# [INSTRUCTION]
Render the following material again verbatim, leaving nothing out.
* * *
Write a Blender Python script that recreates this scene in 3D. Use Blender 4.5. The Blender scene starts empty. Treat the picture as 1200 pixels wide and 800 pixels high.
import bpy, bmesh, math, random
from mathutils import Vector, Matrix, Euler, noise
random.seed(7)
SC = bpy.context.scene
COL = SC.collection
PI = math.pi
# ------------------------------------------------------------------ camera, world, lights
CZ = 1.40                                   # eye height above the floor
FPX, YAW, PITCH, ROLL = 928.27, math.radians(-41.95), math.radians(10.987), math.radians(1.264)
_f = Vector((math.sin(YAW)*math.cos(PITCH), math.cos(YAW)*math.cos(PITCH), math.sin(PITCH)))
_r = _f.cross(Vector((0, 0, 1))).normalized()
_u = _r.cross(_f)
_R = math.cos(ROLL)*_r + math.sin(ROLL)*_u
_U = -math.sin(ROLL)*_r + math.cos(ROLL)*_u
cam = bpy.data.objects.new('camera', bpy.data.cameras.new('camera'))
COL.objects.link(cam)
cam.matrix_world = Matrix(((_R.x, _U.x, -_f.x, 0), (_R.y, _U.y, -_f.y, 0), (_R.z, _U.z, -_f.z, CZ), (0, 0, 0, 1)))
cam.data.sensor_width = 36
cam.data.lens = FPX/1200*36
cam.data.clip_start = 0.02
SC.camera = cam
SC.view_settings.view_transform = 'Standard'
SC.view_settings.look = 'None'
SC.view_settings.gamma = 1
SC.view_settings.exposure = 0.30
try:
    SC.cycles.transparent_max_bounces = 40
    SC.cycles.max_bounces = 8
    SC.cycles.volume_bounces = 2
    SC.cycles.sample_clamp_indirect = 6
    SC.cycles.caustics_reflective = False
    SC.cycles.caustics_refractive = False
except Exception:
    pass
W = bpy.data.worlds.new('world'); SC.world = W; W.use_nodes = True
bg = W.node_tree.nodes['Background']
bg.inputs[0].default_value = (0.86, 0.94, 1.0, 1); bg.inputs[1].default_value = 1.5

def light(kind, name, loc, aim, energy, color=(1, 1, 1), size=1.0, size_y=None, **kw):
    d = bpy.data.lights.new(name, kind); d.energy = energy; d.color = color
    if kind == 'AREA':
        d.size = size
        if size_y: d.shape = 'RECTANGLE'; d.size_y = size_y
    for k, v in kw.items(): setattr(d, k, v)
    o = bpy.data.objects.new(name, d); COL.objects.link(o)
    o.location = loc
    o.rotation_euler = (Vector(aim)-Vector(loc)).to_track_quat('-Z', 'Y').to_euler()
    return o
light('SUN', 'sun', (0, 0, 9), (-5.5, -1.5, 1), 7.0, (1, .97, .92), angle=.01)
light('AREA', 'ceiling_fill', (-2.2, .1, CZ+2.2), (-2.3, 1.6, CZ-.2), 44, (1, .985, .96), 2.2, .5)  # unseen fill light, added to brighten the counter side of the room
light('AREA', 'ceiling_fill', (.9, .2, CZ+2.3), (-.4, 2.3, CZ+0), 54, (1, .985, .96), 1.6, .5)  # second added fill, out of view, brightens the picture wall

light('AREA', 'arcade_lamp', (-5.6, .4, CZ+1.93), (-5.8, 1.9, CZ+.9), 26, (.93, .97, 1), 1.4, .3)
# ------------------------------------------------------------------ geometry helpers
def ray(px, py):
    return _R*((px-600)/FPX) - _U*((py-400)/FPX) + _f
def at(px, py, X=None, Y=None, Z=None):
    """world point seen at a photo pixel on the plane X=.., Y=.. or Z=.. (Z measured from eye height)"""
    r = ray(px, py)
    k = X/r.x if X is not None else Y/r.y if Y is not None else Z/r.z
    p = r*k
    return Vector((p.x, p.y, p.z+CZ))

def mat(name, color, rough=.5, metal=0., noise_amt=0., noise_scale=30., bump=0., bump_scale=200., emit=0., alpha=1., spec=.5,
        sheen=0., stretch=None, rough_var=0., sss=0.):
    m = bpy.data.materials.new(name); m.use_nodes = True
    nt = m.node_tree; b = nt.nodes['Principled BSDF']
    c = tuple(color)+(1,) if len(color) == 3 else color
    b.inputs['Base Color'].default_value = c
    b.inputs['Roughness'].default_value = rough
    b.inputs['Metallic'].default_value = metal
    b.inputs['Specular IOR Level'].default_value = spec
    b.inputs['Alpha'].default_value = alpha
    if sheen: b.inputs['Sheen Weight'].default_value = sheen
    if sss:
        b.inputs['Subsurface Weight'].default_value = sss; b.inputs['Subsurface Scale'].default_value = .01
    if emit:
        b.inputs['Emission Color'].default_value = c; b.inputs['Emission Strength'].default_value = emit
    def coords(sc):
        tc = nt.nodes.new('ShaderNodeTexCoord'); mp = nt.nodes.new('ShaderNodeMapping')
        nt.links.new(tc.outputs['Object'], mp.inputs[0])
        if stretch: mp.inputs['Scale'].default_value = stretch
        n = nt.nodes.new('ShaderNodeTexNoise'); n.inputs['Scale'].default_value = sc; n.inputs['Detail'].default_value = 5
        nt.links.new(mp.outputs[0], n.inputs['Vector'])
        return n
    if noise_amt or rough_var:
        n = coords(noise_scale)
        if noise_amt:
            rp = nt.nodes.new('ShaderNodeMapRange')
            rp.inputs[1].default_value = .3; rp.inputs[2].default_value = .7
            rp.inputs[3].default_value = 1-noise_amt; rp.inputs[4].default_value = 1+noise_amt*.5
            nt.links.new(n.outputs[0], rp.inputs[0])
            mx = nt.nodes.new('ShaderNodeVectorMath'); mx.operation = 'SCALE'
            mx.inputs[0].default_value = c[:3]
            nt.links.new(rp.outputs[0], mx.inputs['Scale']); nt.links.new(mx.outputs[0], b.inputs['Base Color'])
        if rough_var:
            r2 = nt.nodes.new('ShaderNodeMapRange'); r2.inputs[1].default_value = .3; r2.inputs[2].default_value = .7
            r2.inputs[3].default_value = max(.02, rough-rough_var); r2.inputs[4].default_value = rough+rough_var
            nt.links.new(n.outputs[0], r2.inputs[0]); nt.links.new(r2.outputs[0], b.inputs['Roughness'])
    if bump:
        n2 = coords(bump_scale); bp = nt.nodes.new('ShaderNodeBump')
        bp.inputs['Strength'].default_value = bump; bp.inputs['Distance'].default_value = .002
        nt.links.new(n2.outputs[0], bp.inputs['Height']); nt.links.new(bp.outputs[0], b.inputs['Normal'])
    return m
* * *
# [EXERCISE ANSWER]
Write a Blender Python script that recreates this scene in 3D. Use Blender 4.5. The Blender scene starts empty. Treat the picture as 1200 pixels wide and 800 pixels high.
import bpy, bmesh, math, random
from mathutils import Vector, Matrix, Euler, noise
random.seed(7)
SC = bpy.context.scene
COL = SC.collection
PI = math.pi
# ------------------------------------------------------------------ camera, world, lights
CZ = 1.40                                   # eye height above the floor
FPX, YAW, PITCH, ROLL = 928.27, math.radians(-41.95), math.radians(10.987), math.radians(1.264)
_f = Vector((math.sin(YAW)*math.cos(PITCH), math.cos(YAW)*math.cos(PITCH), math.sin(PITCH)))
_r = _f.cross(Vector((0, 0, 1))).normalized()
_u = _r.cross(_f)
_R = math.cos(ROLL)*_r + math.sin(ROLL)*_u
_U = -math.sin(ROLL)*_r + math.cos(ROLL)*_u
cam = bpy.data.objects.new('camera', bpy.data.cameras.new('camera'))
COL.objects.link(cam)
cam.matrix_world = Matrix(((_R.x, _U.x, -_f.x, 0), (_R.y, _U.y, -_f.y, 0), (_R.z, _U.z, -_f.z, CZ), (0, 0, 0, 1)))
cam.data.sensor_width = 36
cam.data.lens = FPX/1200*36
cam.data.clip_start = 0.02
SC.camera = cam
SC.view_settings.view_transform = 'Standard'
SC.view_settings.look = 'None'
SC.view_settings.gamma = 1
SC.view_settings.exposure = 0.30
try:
    SC.cycles.transparent_max_bounces = 40
    SC.cycles.max_bounces = 8
    SC.cycles.volume_bounces = 2
    SC.cycles.sample_clamp_indirect = 6
    SC.cycles.caustics_reflective = False
    SC.cycles.caustics_refractive = False
except Exception:
    pass
W = bpy.data.worlds.new('world'); SC.world = W; W.use_nodes = True
bg = W.node_tree.nodes['Background']
bg.inputs[0].default_value = (0.86, 0.94, 1.0, 1); bg.inputs[1].default_value = 1.5

def light(kind, name, loc, aim, energy, color=(1, 1, 1), size=1.0, size_y=None, **kw):
    d = bpy.data.lights.new(name, kind); d.energy = energy; d.color = color
    if kind == 'AREA':
        d.size = size
        if size_y: d.shape = 'RECTANGLE'; d.size_y = size_y
    for k, v in kw.items(): setattr(d, k, v)
    o = bpy.data.objects.new(name, d); COL.objects.link(o)
    o.location = loc
    o.rotation_euler = (Vector(aim)-Vector(loc)).to_track_quat('-Z', 'Y').to_euler()
    return o
light('SUN', 'sun', (0, 0, 9), (-5.5, -1.5, 1), 7.0, (1, .97, .92), angle=.01)
light('AREA', 'ceiling_fill', (-2.2, .1, CZ+2.2), (-2.3, 1.6, CZ-.2), 44, (1, .985, .96), 2.2, .5)  # unseen fill light, added to brighten the counter side of the room
light('AREA', 'ceiling_fill', (.9, .2, CZ+2.3), (-.4, 2.3, CZ+0), 54, (1, .985, .96), 1.6, .5)  # second added fill, out of view, brightens the picture wall

light('AREA', 'arcade_lamp', (-5.6, .4, CZ+1.93), (-5.8, 1.9, CZ+.9), 26, (.93, .97, 1), 1.4, .3)
# ------------------------------------------------------------------ geometry helpers
def ray(px, py):
    return _R*((px-600)/FPX) - _U*((py-400)/FPX) + _f
def at(px, py, X=None, Y=None, Z=None):
    """world point seen at a photo pixel on the plane X=.., Y=.. or Z=.. (Z measured from eye height)"""
    r = ray(px, py)
    k = X/r.x if X is not None else Y/r.y if Y is not None else Z/r.z
    p = r*k
    return Vector((p.x, p.y, p.z+CZ))

def mat(name, color, rough=.5, metal=0., noise_amt=0., noise_scale=30., bump=0., bump_scale=200., emit=0., alpha=1., spec=.5,
        sheen=0., stretch=None, rough_var=0., sss=0.):
    m = bpy.data.materials.new(name); m.use_nodes = True
    nt = m.node_tree; b = nt.nodes['Principled BSDF']
    c = tuple(color)+(1,) if len(color) == 3 else color
    b.inputs['Base Color'].default_value = c
    b.inputs['Roughness'].default_value = rough
    b.inputs['Metallic'].default_value = metal
    b.inputs['Specular IOR Level'].default_value = spec
    b.inputs['Alpha'].default_value = alpha
    if sheen: b.inputs['Sheen Weight'].default_value = sheen
    if sss:
        b.inputs['Subsurface Weight'].default_value = sss; b.inputs['Subsurface Scale'].default_value = .01
    if emit:
        b.inputs['Emission Color'].default_value = c; b.inputs['Emission Strength'].default_value = emit
    def coords(sc):
        tc = nt.nodes.new('ShaderNodeTexCoord'); mp = nt.nodes.new('ShaderNodeMapping')
        nt.links.new(tc.outputs['Object'], mp.inputs[0])
        if stretch: mp.inputs['Scale'].default_value = stretch
        n = nt.nodes.new('ShaderNodeTexNoise'); n.inputs['Scale'].default_value = sc; n.inputs['Detail'].default_value = 5
        nt.links.new(mp.outputs[0], n.inputs['Vector'])
        return n
    if noise_amt or rough_var:
        n = coords(noise_scale)
        if noise_amt:
            rp = nt.nodes.new('ShaderNodeMapRange')
            rp.inputs[1].default_value = .3; rp.inputs[2].default_value = .7
            rp.inputs[3].default_value = 1-noise_amt; rp.inputs[4].default_value = 1+noise_amt*.5
            nt.links.new(n.outputs[0], rp.inputs[0])
            mx = nt.nodes.new('ShaderNodeVectorMath'); mx.operation = 'SCALE'
            mx.inputs[0].default_value = c[:3]
            nt.links.new(rp.outputs[0], mx.inputs['Scale']); nt.links.new(mx.outputs[0], b.inputs['Base Color'])
        if rough_var:
            r2 = nt.nodes.new('ShaderNodeMapRange'); r2.inputs[1].default_value = .3; r2.inputs[2].default_value = .7
            r2.inputs[3].default_value = max(.02, rough-rough_var); r2.inputs[4].default_value = rough+rough_var
            nt.links.new(n.outputs[0], r2.inputs[0]); nt.links.new(r2.outputs[0], b.inputs['Roughness'])
    if bump:
        n2 = coords(bump_scale); bp = nt.nodes.new('ShaderNodeBump')
        bp.inputs['Strength'].default_value = bump; bp.inputs['Distance'].default_value = .002
        nt.links.new(n2.outputs[0], bp.inputs['Height']); nt.links.new(bp.outputs[0], b.inputs['Normal'])
    return m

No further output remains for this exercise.